そのように田舎⇔街を行き来する暮らしは、両者の違いを明確に意識させられるものでもあります。
異なる点は、挙げればキリがないのですが、まず大きく言って「そこにいる感覚そのもの」が異なります。
田舎では、山や空気など、風景のいろいろなものの境界がどこかぼんやりとしており、曖昧なように感じられます。
反対に街では、事物を構成している輪郭がくっきりと明瞭に浮き上がっていて、見分けやすいように感じられます。
田舎は、野焼きの煙や、土、植物、作物などによる季節ごとの様々な“におい”がしますが、街はいつもほぼ無臭です。
田舎は、人が少ないかわりに、姿の見えない多くの生命がみしみしとひしめいているように感じられます。
特に外灯のほとんどない夜の真っ暗闇では、その濃度が一層強まります。
一方、街の夜はいつも明るく、車や人通りが絶えないことに安心感はあるものの、生命の気配はどこか乏しく感じられます。
この違いは一体なんなんだろうな、というようなことをよく考えます。
あくまでもぼんやりとした物思いに過ぎませんが、少なくともこうして“行き来”を繰り返すことで、絶えず新鮮な気持ちが日常の中に保たれているのは確かなことです。
どちらへ行ってもいつも「帰ってきたなー」と感じます。
ところで、私が田舎の生活で特に気に入っていることは、様々な「動作」が身につくことです。

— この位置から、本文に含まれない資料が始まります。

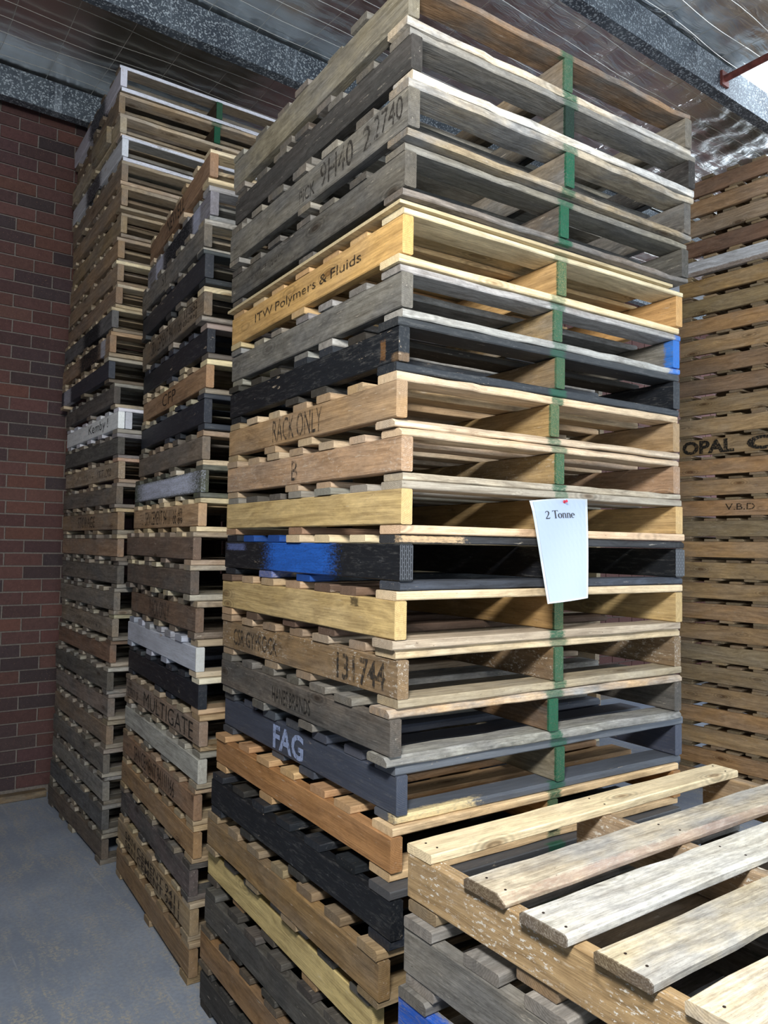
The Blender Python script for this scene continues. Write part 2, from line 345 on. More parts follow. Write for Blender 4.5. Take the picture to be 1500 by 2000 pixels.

チェーンソーや重機、刈払い機の扱いはもちろん、軽トラの荷台への荷のくくり方、教習所以来のマニュアル車の運転、自力でのタイヤ交換、様々な道具のメンテ、作物の収穫、土起こし……などなど、日々の生活に当たり前に必要となる種々の「動作」を繰り返すうち、それが身体の奥の方に浸み込み、習得されていき、そうすることでだんだんと自分がこちらの風景の中になじんでいく。そんなようなことを強く感じながら過ごした今年でした。